A CRÔNICA DO PUDOR

Glorinha, a loira, retornou da sala do chefe pisando duro e com cara de poucos amigos. Esbarrou no canto da mesa e sentou-se, cuspindo fogo pelas ventas.

— Nossa, menina, o que foi? — Inquiriu a amiga Fabiana.

— Tarado!

— Hã? Quem? O Dr. Kleber?

— Aquele bode velho safado! UGHH! Que ódio!

— Eu falei para você não vir com essa saia curta, Fabiana, não falei?

— Ele me olhou com aqueles olhares e disse: Baixe o meu ZIP!!

— AH! AH! AH! Era um arquivo ZIP, sua tonta!!! Você achou que fosse o zíper da calça dele? AH! AH! AH!

— Chutei o pau da barraca. Falei um monte e o safado me demitiu!

— E mais, eu disse que o processaria por… Assédio sexual!

Êita ferro! Este pequeno e hilário relato parece coisa de maluco, mas não é. Provavelmente, Glorinha deu com os burros n’água ante o erro cometido. O que tinha de dotes físicos faltava-lhe em neurônios.

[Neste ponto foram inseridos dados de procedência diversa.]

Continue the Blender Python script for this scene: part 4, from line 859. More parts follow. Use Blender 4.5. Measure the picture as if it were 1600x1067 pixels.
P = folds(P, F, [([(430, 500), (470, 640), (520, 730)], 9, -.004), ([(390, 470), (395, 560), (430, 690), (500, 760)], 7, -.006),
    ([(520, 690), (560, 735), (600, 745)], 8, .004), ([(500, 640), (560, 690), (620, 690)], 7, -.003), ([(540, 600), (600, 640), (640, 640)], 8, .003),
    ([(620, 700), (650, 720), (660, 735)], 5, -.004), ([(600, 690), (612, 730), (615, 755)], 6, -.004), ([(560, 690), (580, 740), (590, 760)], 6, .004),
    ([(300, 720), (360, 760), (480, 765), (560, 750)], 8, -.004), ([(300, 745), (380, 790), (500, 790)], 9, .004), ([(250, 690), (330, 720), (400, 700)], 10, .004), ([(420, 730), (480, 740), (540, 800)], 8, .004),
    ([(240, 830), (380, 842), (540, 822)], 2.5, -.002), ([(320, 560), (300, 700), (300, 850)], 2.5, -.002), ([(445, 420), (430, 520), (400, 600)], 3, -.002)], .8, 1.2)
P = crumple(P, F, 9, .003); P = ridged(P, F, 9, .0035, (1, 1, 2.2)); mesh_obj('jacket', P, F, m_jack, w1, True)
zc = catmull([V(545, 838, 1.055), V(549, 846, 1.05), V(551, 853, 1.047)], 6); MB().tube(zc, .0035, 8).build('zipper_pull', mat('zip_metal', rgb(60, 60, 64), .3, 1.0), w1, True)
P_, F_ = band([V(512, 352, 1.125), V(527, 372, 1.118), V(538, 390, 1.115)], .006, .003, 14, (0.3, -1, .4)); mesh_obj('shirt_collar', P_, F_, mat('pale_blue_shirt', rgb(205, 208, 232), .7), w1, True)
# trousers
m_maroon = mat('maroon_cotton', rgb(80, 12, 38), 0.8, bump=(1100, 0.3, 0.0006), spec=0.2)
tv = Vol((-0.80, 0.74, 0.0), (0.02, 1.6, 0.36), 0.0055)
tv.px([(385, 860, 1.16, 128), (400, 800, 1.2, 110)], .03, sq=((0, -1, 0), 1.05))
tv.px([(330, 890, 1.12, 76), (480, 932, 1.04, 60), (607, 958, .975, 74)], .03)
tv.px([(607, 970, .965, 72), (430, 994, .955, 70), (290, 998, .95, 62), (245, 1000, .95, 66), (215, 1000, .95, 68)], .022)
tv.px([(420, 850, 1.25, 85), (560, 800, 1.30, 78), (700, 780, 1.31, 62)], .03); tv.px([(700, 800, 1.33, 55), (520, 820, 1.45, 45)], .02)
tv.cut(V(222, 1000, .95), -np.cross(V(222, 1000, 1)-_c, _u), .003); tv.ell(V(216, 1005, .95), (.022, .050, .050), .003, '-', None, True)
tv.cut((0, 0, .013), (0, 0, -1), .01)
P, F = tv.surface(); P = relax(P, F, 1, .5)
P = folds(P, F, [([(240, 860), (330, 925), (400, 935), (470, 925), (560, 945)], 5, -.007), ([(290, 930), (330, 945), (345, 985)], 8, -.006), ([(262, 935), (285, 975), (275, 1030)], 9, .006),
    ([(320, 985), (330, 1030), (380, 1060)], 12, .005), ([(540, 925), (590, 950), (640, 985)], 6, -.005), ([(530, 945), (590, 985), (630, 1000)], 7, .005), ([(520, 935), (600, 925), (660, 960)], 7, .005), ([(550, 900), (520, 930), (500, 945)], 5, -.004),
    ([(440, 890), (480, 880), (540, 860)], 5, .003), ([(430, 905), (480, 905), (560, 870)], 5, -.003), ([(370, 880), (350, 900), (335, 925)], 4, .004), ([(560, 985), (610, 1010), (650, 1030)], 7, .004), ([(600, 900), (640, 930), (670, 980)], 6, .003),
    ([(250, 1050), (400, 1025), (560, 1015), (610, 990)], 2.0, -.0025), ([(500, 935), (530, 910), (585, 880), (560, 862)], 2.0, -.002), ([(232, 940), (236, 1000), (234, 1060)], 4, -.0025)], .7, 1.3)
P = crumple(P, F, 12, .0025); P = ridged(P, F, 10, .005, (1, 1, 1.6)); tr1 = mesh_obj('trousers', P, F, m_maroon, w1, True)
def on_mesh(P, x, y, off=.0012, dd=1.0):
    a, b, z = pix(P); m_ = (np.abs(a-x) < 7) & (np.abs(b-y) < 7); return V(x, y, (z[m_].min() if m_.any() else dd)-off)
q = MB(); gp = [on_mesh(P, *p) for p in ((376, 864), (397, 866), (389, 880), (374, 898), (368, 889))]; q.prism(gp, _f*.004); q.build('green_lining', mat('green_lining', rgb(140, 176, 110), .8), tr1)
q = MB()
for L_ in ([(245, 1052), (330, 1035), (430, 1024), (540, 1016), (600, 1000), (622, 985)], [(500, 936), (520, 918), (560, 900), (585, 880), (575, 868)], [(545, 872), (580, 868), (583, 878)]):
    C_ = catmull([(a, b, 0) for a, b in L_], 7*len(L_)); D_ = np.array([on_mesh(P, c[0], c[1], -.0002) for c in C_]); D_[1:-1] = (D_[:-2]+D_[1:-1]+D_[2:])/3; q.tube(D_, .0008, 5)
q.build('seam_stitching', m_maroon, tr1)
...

Há cerca de 400 anos atrás, as mulheres eram bem mais discretas, vestiam-se com roupas longas e com armações. Via-se, quando muito, detalhes sutis de braços, pescoço e ombros, e não partes polpudas e reveladoras como as de dona Glorinha.

Surgiram então os vestidos armados com volumes imensos de tecidos caros, como os montados em “Panniers” (semelhantes a largas gaiolas), e utilizados pela rainha da França, Maria Antonieta, no século 18. Elaborados com engenharia de ponta, seduzia homens do povo e muitos nobres, que arriscavam suas cabeças à guilhotina. Por ironia, a própria rainha dos Panniers acabou perdendo a sua em 1793, numa bandeja dourada, bem ao estilo rococó da época.

Com o tempo, as mulheres abandonaram as armações mais complexas, que dificultavam a higiene e seus movimentos em festas e passeios. Optaram por “Crinolinas”, verdadeiras gaiolas em formato de sino, que moldavam com mais discrição suas silhuetas. Muitas iludiam seus pares apertando suas cinturas com espartilhos ou ampliando seus traseiros com enchimentos, conhecidos como “Polissons”. Apesar do moralismo, muitas já usavam e ousavam até nos decotes.

O volume de roupas e tecidos encolheu muito, a partir do início do século 20. Surgiram os trajes de banho longos que cobriam todo o corpo, nas praias européias e ocidentais. Ainda assim, moças recatadas e de boa família jamais se expunham em trajes menores. Os homens também sabiam de seus limites e tampouco ousavam. Havia ainda muito pano para ser eliminado, ao longo do tempo.

Em meados dos anos 40, 50 e 60, o “clima” esquentou entre os jovens que sacudiam seus traseiros, levados por Franks & Elvis da vida, nos bailes e salões ao ritmo de rock’n roll, twist e Hally Gally. No Brasil, a Jovem Guarda nos brindou com muitos, especificamente a Ana Maria, escandalizando com seu “biquini de bolinha amarelinha tão pequinininho”, que cabia na palma da mão. Celly Campello trazia na simples e bela música isso e insinuava algo que futuramente, pouco ou nada assustaria.

O tempo passou. Eis que surge então, ele… o “Fio Dental”, um minúsculo tapa-sexo utilizado na maioria das praias por boa parte das moças de todas as classes sociais, e que atualmente frequenta o guarda-roupa de milhares de jovens cotidianamente. Sem susto, tampouco traumas.

Fica a dúvida quanto ao que é imoral ou não. Com base no vestuário, “qual o padrão aceitável de comportamento entre homens e mulheres”, num contexto civilizado como o descrito, e como conter ousadias e extremismos? Repito o que já disse. Há lei para tudo, inclusive para balizar comportamentos. “DE TODOS!”

Nunca é tarde para se aprender o que é certo ou errado. A nudez não é imoral, caso fosse, o que dizer dos índios? Somos civilizados e dotados de inteligência. Podemos começar a análise por aí.